Good riddance. I remember being forced to do this as a kid and knowing full well it was a waste of time and that my life would be spent with keyboards. The only time ive ever "needed" it was exactly once to write that paragraph they make you reproduce in cursive for the SAT, which makes no sense in the first place, as though the weight carried by an attestation is modulated by the font it's rendered in.

Now i feel bad for my colleagues who were diligent students and learned cursive. They are stuck with handwriting that becomes increasingly illegible to the general population with every passing year. The only benefit it offers is being marginally faster than printing, but still vastly slower than typing. People are so used to reading print that i would argue cursive is becoming regarded as somewhat unprofessional.
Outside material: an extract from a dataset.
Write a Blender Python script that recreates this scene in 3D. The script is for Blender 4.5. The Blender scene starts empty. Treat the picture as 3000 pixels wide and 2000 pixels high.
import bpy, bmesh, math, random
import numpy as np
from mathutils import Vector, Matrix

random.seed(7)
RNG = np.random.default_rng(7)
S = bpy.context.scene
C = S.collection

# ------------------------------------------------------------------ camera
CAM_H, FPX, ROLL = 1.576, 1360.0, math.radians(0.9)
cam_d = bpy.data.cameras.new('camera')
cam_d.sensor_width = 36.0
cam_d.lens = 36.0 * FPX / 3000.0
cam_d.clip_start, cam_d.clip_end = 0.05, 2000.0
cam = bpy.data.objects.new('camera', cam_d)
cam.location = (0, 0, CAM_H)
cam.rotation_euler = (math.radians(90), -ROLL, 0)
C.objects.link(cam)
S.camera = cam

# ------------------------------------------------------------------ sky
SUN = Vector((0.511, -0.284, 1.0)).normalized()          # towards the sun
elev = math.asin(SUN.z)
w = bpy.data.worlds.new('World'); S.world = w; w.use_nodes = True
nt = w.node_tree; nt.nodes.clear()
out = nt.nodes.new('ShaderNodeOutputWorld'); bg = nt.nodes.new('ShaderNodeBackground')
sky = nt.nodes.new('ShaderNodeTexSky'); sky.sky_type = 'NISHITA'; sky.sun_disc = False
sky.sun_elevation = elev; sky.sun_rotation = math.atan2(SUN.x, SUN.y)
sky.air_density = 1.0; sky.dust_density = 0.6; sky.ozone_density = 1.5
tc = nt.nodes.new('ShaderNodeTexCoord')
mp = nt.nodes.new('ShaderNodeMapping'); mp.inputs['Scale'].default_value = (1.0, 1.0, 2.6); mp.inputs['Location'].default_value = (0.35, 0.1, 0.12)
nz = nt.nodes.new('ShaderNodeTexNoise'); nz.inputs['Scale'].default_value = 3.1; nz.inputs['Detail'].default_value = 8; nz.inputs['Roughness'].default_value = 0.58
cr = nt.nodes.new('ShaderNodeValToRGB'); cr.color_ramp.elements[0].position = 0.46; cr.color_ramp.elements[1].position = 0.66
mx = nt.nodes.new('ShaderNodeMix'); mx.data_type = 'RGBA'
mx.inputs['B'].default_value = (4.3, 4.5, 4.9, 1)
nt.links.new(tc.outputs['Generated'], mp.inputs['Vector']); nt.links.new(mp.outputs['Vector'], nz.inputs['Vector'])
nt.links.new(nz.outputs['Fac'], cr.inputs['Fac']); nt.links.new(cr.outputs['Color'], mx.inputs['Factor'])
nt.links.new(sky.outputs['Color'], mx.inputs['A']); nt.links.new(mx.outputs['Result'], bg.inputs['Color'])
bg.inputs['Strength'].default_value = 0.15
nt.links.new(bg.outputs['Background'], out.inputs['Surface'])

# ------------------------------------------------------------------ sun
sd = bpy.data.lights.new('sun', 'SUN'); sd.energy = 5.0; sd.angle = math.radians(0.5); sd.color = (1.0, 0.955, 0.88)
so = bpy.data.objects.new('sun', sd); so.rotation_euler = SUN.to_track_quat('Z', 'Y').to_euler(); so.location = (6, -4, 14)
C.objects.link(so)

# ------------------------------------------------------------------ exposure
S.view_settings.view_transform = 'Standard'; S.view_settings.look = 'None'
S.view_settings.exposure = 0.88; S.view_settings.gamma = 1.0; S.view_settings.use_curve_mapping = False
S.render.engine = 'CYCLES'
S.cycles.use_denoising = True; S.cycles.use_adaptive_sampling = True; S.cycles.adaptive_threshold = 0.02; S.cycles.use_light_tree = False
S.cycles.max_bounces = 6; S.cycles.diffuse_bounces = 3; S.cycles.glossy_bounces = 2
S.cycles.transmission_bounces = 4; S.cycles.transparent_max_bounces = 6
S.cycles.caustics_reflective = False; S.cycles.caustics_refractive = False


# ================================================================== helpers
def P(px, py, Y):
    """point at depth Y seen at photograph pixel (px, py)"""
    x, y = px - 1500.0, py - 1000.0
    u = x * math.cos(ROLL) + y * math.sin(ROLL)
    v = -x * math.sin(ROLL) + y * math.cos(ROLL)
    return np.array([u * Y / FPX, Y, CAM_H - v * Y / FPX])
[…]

> handwriting that becomes increasingly illegible to the general population

Are younger people really not able to read cursive? I find that hard to believe; it's still the same letters.

Plenty of the letters are different enough, especially in the middle of a word. IMO, messy cursive is WAY harder to read than messy print writing.
For what’s it’s worth my Japanese friends can’t read cursive.
Weirdly enough, I went through school before then and learned cursive and I only use it on receipts and the occasional bank check. It has little to do with cursive being taught and more to do with cursive, and handwriting in general, being irrelevant.
You're probably right, besides aesthetic value, writing on paper has little utility left
Faster and with better retentIon when taking notes in meetings (or classes).
Same here! And I used a typewriter for my essays at university. These days if I scribble things down its just a scrawl (not really printing or cursive to be honest).
Good. We no longer use ink pens which make it important to avoid lifting pen from paper, so block lettering is more legible and should be what is taught.

Sure, we type often and so write much less than we used to, but most of us still write on occasion, so writing must still be taught.

I think this is basically mixing up cause and effect. Cursive has been dropped from the curriculum because no one writes in cursive anymore.